It’s ironic that the front page of The Washington Post recently featured an obituary of long-time columnist William Raspberry on the same day it included a story warning that “D.C. cabbies fear being pushed out of business as earnings fall amid new rules, competition.”
After all, Raspberry famously liked to build entire columns around discussions with a fictional D.C. cab driver, and the Post built its story by riding around with some real D.C. cab drivers who complain about how difficult it is for them to make a living.
But not everyone seems to agree. A company called Uber is eager to expand in D.C. and is finding that many customers are willing to pay higher prices for better service. There’s a market lesson here: After many decades of stagnation, change is coming to the D.C. cab market—that is, if the D.C. city council doesn’t block it.
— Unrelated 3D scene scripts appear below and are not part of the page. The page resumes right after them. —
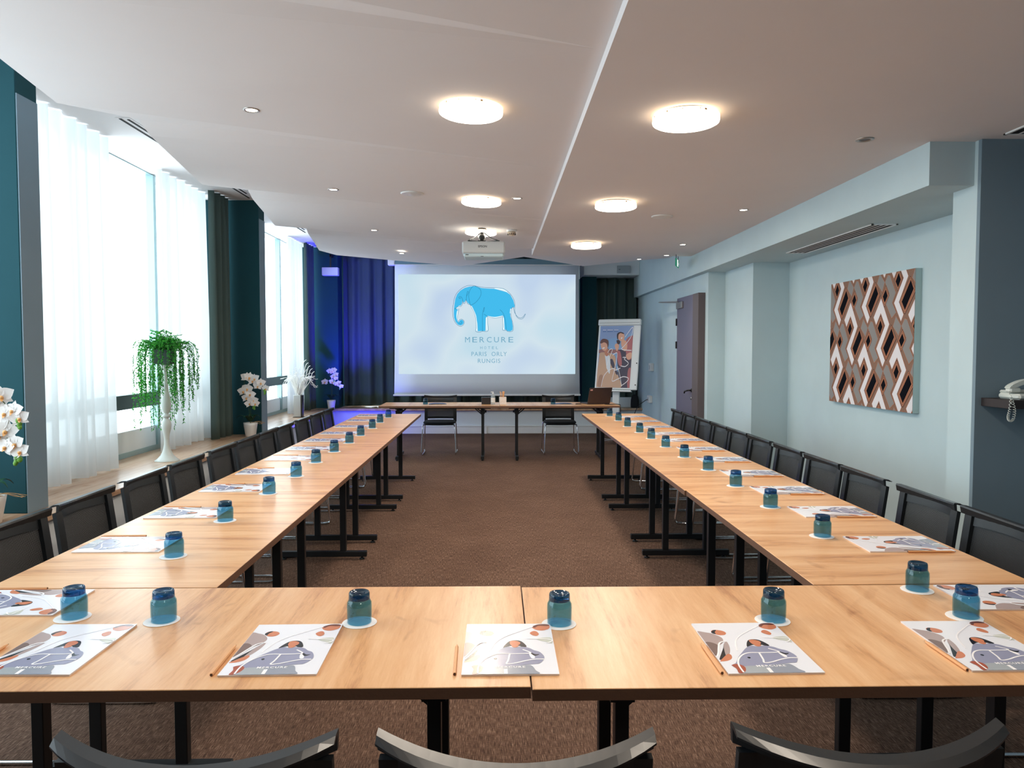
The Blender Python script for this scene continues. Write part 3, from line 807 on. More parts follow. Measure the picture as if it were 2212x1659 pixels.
def down_proto():
    r = empty('downlight', (0, 0, 0), 0, 'x', 'downlight', 'small recessed downlights')
    b = MB(); b.lathe([(.030, -.001), (.034, -.005), (.043, -.005), (.045, -.001), (.045, .0)], mat('downlight_ring', srgb(176, 168, 162), .35, .7), 24, cap0=False, cap1=False); b.build('ring', r)
    b = MB(); b.lathe([(.031, -.0025), (.02, -.002), (.001, -.002)], M_SPOT, 24, cap0=False, cap1=False); b.build('bulb', r)
    return r
DP = down_proto(); remember(DP)
dls = [(2.118, 6.488, 2.68, 'on the flat right ceiling, middle of its row'), (2.124, 8.619, 2.68, 'on the flat right ceiling, far in its row'), (2.16, 9.60, 2.68, 'on the flat right ceiling by its far end'),
       (-1.304, 4.119, 2.76, 'on the folded left ceiling, nearest the camera'), (-1.298, 6.118, 2.76, 'on the folded left ceiling, second from the camera'), (-1.304, 8.168, 2.76, 'on the folded left ceiling, third from the camera'),
       (-1.249, 10.101, 2.76, 'on the folded left ceiling, farthest left'), (.177, 6.437, 2.76, 'right of the middle left-row lamp'),
       (1.141, 11.10, 2.81, 'on the far ceiling above the right of the screen'), (2.094, 11.10, 2.81, 'on the far ceiling by the right wall'), (-.1, 11.105, 2.81, 'on the far ceiling just below the projector')]
for i, (x, y, z, t) in enumerate(dls):
    if z != 2.68 and y < 10.0: x, y, z = ceil_hit(x, y, z)
    if i == 0: DP.location = (x, y, z); DP['label'] = 'lit recessed downlight ' + t
    else: dup(DP, (x, y, z), 0, 'lit recessed downlight ' + t)
    l = bpy.data.lights.new('downlight_beam', 'SPOT'); l.energy = 14; l.color = (1, .86, .70); l.spot_size = 1.5; l.spot_blend = .7; l.shadow_soft_size = .03
    q = bpy.data.objects.new('downlight_beam', l); COL.objects.link(q); q.location = (x, y, z - .02)
# unlit spot of the same kind near the soffit
r = empty('downlight', (2.102, 4.324, 2.68), 0, 'unlit tilted downlight on the right ceiling near the soffit end', 'downlight', 'small recessed downlights')
b = MB(); b.lathe([(.030, -.001), (.034, -.006), (.048, -.006), (.050, -.001), (.050, .0)], MATS['downlight_ring'], 24, cap0=False, cap1=False); b.build('ring', r)
b = MB(); b.lathe([(.032, -.002), (.001, -.003)], mat('unlit_bulb', srgb(70, 58, 52), .3), 24, cap0=False, cap1=False); b.build('bulb', r)

def valve(x, y, z, label):
    b = MB(); b.lathe([(.095, .0), (.095, -.006), (.085, -.012), (.078, -.008), (.070, -.014), (.06, -.010), (.05, -.016), (.04, -.012), (.028, -.017), (.001, -.018)], M_WHITE, 32, cap0=True, cap1=False)
    o = b.build('air_valve'); o.location = (x, y, z); tag(o, label, 'air vent')
valve(*ceil_hit(-.686, 6.248, 2.76), 'round white air valve on the folded ceiling between downlight and lamp')
valve(1.489, 6.815, 2.68, 'round white air valve on the flat right ceiling behind the middle lamp')
valve(-.66, 10.15, 2.806, 'round white air valve on the far ceiling left of the projector')
sx, sy, sz = ceil_hit(.165, 8.138, 2.76)
r = empty('smoke_detector', (sx, sy, sz), 0, 'domed smoke detector on the ceiling right of the projector', 'smoke detector')
b = MB(); b.lathe([(.052, .004), (.055, -.012), (.045, -.02)], M_WHITE, 24); b.build('base', r)
b = MB(); b.lathe([(.042, -.02), (.046, -.034), (.036, -.05), (.02, -.06), (.001, -.062)], mat('detector_cream', srgb(206, 190, 170), .5), 24, cap1=False)
for k in range(12):
    T = Matrix.Rotation(2 * PI * k / 12, 4, 'Z') @ Matrix.Translation((.041, 0, -.042)); b.box(-.004, .004, -.003, .003, -.01, .01, M_DARKMETAL, T=T)
b.build('sensor_dome', r)

def grille(name, cx, cy, z, wx, wy, nsl, label):
    r = empty(name, (cx, cy, z), 0, label, 'air grille')
    f = MB(); t = .014
    f.box(-wx / 2, wx / 2, -wy / 2, -wy / 2 + t, -.008, 0, M_WHITE); f.box(-wx / 2, wx / 2, wy / 2 - t, wy / 2, -.008, 0, M_WHITE)
    f.box(-wx / 2, -wx / 2 + t, -wy / 2, wy / 2, -.008, 0, M_WHITE); f.box(wx / 2 - t, wx / 2, -wy / 2, wy / 2, -.008, 0, M_WHITE); f.build('frame', r)
    k = MB(); k.box(-wx / 2 + t, wx / 2 - t, -wy / 2 + t, wy / 2 - t, -.003, -.001, mat('vent_dark', srgb(14, 14, 15), .9)); k.build('duct_opening', r)
    s = MB(); inn = wx - 2 * t
    for i in range(1, nsl):
        x = -inn / 2 + inn * i / nsl
        s.box(x - .007, x + .007, -wy / 2 + t, wy / 2 - t, -.0045, -.0031, M_CEIL)
    s.build('louvre', r)
grille('ceiling_grille', 2.93, 6.53, 2.43, .20, 1.70, 4, 'long slatted air grille under the right soffit above the painting')
grille('ceiling_grille', 3.03, 3.55, 2.68, .42, 1.3, 6, 'slatted air grille on the ceiling at the upper right corner')
M_SLOT = MATS['vent_dark']
for i, (ya, yb, t) in enumerate(((6.0, 6.75, 'nearest the camera'), (8.50, 9.12, 'before the middle teal pillar'), (11.1, 11.75, 'farthest, above the vase'))):
    r = empty('slot_diffuser', (-2.90, 0, 3.28), 0, 'pair of dark air slots in the ceiling by the windows, ' + t, 'air vent', 'air slots by the windows')
    f = MB(); f.box(-.05, .06, ya, yb, -.003, 0, M_CEIL); f.build('plate', r)
    f = MB(); f.box(-.032, -.012, ya + .02, yb - .02, -.006, -.003, M_SLOT); f.box(.022, .04, ya + .04, yb - .28, -.006, -.003, M_SLOT); f.build('slot', r)

# ------------------------------------------------------------------ projector
px, py = -.13, 8.0
hx, hy, hz = ceil_hit(px, py, 2.76)
r = empty('projector', (px, py, 0), .0, 'white ceiling projector hanging from a black arm in front of the screen', 'projector')
b = MB(); b.box(-.222, .222, -.16, .16, 2.475, 2.60, mat('projector_white', srgb(196, 202, 204), .5), .014)
b.box(-.205, .205, -.15, .155, 2.44, 2.478, mat('projector_lower', srgb(190, 214, 222), .45), .01)
b.box(-.185, -.155, -.1515, -.149, 2.458, 2.466, M_BLACK); b.box(-.03, .0, -.1515, -.149, 2.445, 2.449, M_BLACK)
b.build('body', r)
b = MB(); vs, fs = text2d('EPSON', .030, 1.0, .0008); b.add([(u - .01, -.1608, v + 2.545) for u, v in vs], fs, mat('logo_grey', srgb(70, 74, 80), .6)); b.build('logo', r)
b = MB(); b.lathe([(.035, 0), (.04, .03)], M_BLACK, 20, T=Matrix.Translation((.08, .155, 2.53)) @ Matrix.Rotation(-PI / 2, 4, 'X')); b.build('lens', r)
b = MB()
b.tube([(-.02, 0, 2.615), (-.02, 0, hz - .004)], .022, M_BLACK, 12); b.ball((-.02, -.005, 2.66), .038, M_BLACK)
b.lathe([(.05, -.01), (.05, 0)], M_BLACK, 20, c=(-.02, 0, hz))
b.bar((-.16, -.10, 2.61), (.16, .10, 2.61), .02, .014, M_BLACK); b.bar((-.16, .10, 2.61), (.16, -.10, 2.61), .02, .014, M_BLACK)
b.box(-.06, .02, -.04, .04, 2.60, 2.625, M_BLACK)
b.build('ceiling_mount', r)
b = MB(); b.tube(smooth_path([(-.02, 0, 2.72), (-.10, .02, 2.655), (-.15, .04, 2.645), (-.14, .10, 2.61)], 5), .007, M_BLACK, 6)
b.tube(smooth_path([(-.01, 0, 2.72), (.08, .02, 2.655), (.15, .06, 2.635), (.12, .12, 2.605)], 5), .006, M_BLACK, 6); b.build('cable', r)

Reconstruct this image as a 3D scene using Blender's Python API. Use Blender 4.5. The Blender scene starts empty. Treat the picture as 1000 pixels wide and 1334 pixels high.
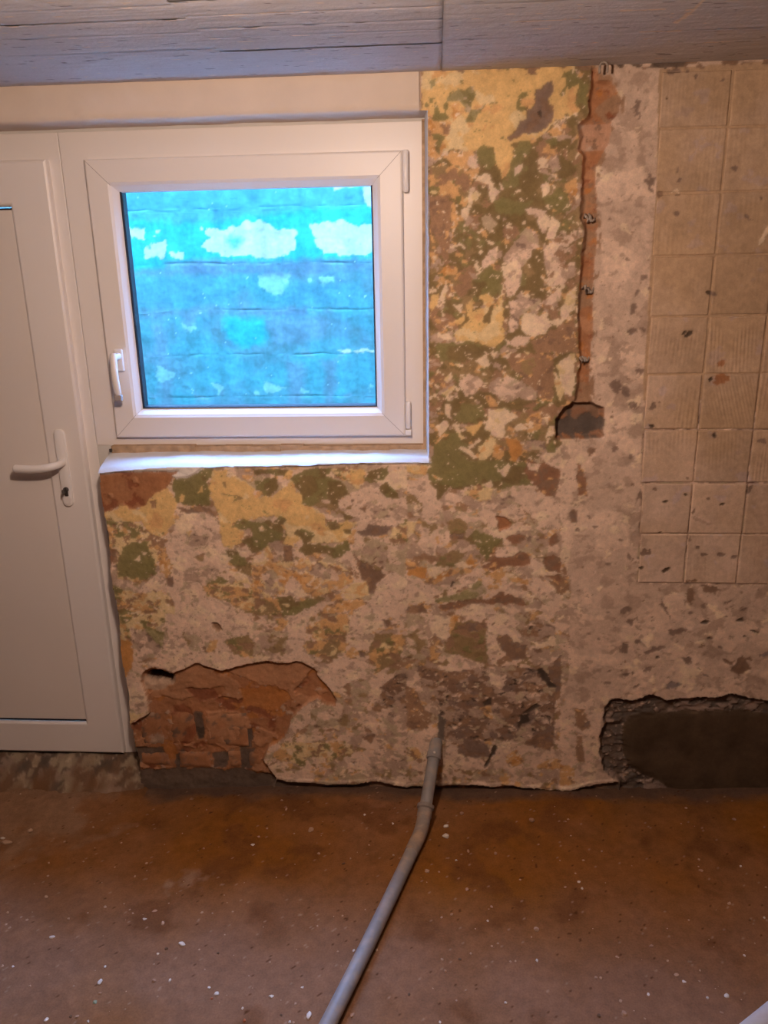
import bpy, bmesh, math, random
import numpy as np
from mathutils import Vector, Matrix

# ------------------------------------------------------------------ camera, sky, lamp, exposure
SC = bpy.context.scene
COL = SC.collection
CAM_POS = (0.0, -2.3, 1.68)
YAW, PITCH, ROLL = math.radians(3.943), math.radians(17.132), math.radians(-1.170)
FOCAL_PX = 1050.0


def make_camera():
    cd = bpy.data.cameras.new('camera')
    cd.sensor_fit = 'VERTICAL'
    cd.sensor_height = 24.0
    cd.lens = FOCAL_PX / 1334.0 * 24.0
    cd.clip_start = 0.02
    co = bpy.data.objects.new('camera', cd)
    COL.objects.link(co)
    fwd = Vector((0, math.cos(PITCH), -math.sin(PITCH)))
    right = Vector((1, 0, 0))
    up = right.cross(fwd)
    c, s = math.cos(ROLL), math.sin(ROLL)
    r2 = c * right + s * up
    u2 = -s * right + c * up
    m = Matrix((r2, u2, -fwd)).transposed().to_4x4()
    co.matrix_world = Matrix.Translation(CAM_POS) @ Matrix.Rotation(YAW, 4, 'Z') @ m
    SC.camera = co


make_camera()

SKY_COLOR = (0.21, 0.44, 1.0)
SKY_STRENGTH = 78.0
LAMP_POS = (-0.25, -1.35, 1.98)
LAMP_POWER = 54.0
LAMP_COLOR = (1.0, 0.73, 0.58)

world = bpy.data.worlds.new('overcast_sky')
SC.world = world
world.use_nodes = True
wn = world.node_tree.nodes['Background']
wn.inputs['Color'].default_value = (*SKY_COLOR, 1)
wn.inputs['Strength'].default_value = SKY_STRENGTH

pd = bpy.data.lights.new('sky_portal', 'AREA')
pd.shape = 'RECTANGLE'
pd.size, pd.size_y = 4.6, 1.0
pd.cycles.is_portal = True
po = bpy.data.objects.new('sky_portal', pd)
po.location = (-0.8, 0.8, 2.92)
COL.objects.link(po)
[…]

Here’s the background: Around the country, taxi service tends to be heavily regulated. For example, starting in the Great Depression, writes Megan McArdle in The Atlantic, “local governments began setting minimum as well as maximum fares, and controlling the number of cabs that could enter the market. In 1937, New York City’s Haas Act introduced its famous medallion system, limiting the number of taxis to 13,566—about where it remains today.”
The regulations are different in D.C., of course, but the result is the same: “the slowly churning wheels of regulation can barely keep pace with swift changes in how people get around,” as the Post puts it. And all the regulation doesn’t improve service; it just reduces competition. When government gets in bed with business, it leads to cronyism, and consumers lose.
But both McArdle and the Post spotlight the answer: more robust competition, not more regulation. With Uber, McArdle notes, “a car is always available (because at peak times, such as New Year’s Eve, the company raises prices until supply matches demand). The car is well maintained. And as long as you’re willing to pay the fare, that car will take you wherever you want to go, without regard to race, ethnicity, or ZIP code.”
And the Post rides along with one Uber user, Roger Whyte, who pays $4 or $5 more than a normal cab fare, but “I get a ‘Good morning. How are you? Do you have a special route you’d like me to take?’ They are never on the phones. There’s no radio.”
More competition is coming as well. McArdle mentions Cabulous, an iPhone app to help hail a nearby cab. Robust competition, not further regulation, is the way to bring better service to taxi riders.